Wednesday, October 20, 2004

Kinlochbervie

On Friday night three friends and I crossed the country going North West. We went almost all the way to the top left corner of Scotland. Cape Wrath (the actual top left corner) is inside a military bombing range and impossible to get to at this time of year, but the little town of Kinlochbervie is within walking distance of the Cape and has a comfy and affordable hotel in it. That's where we went.

The three friends were Liz, Hamish and Karen - Liz and Hamish have also blogged about it, Karen hasn't because she's still resisting using her blog for anything much - three view points on one weekend is probably more than enough anyway...

I spent most of my childhood summers in that part of the world, and I've been back since but never with friends before... whenever I've been back by as an adult in the past, solitude has seemed to resonate perfectly with Sutherland's bleakly beautiful landscape. It turns out though that company harmonises just as well with the otherworldlyness of that part of the world.

We spent our days meandering along the twisty single track roads together, mostly aimlessly if I'm honest.
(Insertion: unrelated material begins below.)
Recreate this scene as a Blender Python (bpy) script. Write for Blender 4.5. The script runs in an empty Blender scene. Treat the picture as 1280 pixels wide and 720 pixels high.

We did have a couple of vague goals, but since Liz and I both love driving, and the entire area is so utterly Other, going anywhere and everywhere was aim enough most of the time. Sometimes we went to white beaches where the ocean boiled over black rocks, sometimes we'd just stop to walk on the rolling red heath we were passing through, we walked around a mostly deserted M.O.D installation which was built as a radar station but never commissioned, poking about what remains of the hippie-ish craft village that's been housed in its blunt little buildings for the past 40 years or so. Once we visited a cave where a river disappears into the ground in a thundering torrent of white foam and brassy peat-stained water... all of it was breathtaking which makes it seem strange that we never stopped talking.

My friends are exceptionally smart, funny and engaging people, and I'm discovering that road-trips with them are really really fun. evenings we mostly stayed in the hotel curled up in the warm comfy lounge after our ridiculously big meals, chatting about everything and anything. On the Sunday evening the cloud cover lifted so Liz (who'd kindly abstained from drinking) drove the rest of us a couple of miles up the road to my favorite place in the known universe: a beach called Oldshoremore.

The idea came about from a dinner Hamish had been to months ago, (read his blog for more on that,) but I knew that if we got a clear night Oldshoremore was the place to go. Sunday night turned out to be not just clear (for a few hours at least) but also moonless. At first this made things interesting as there's a graveyard between the beach and the car park. Missing the path (which sensibly goes round the cemetery) I took us right through it... in the dark... none of us is particularly easily spooked but we stuck pretty close to the wall all the same. Once on the other side of the wall we found the actual path and made it down to the sand where we saw more stars than I think I ever have before, including many many shooting ones...

I suspect it's impossible to do justice to that night (or indeed the weekend as a whole) in a blog entry but I hope I've managed to convey some sense of just how good a time I had over the past few days. Once Liz and I have sorted through all the photos I'll be posting an album of them (probably tomorrow) for now though I'm going to leave it at this.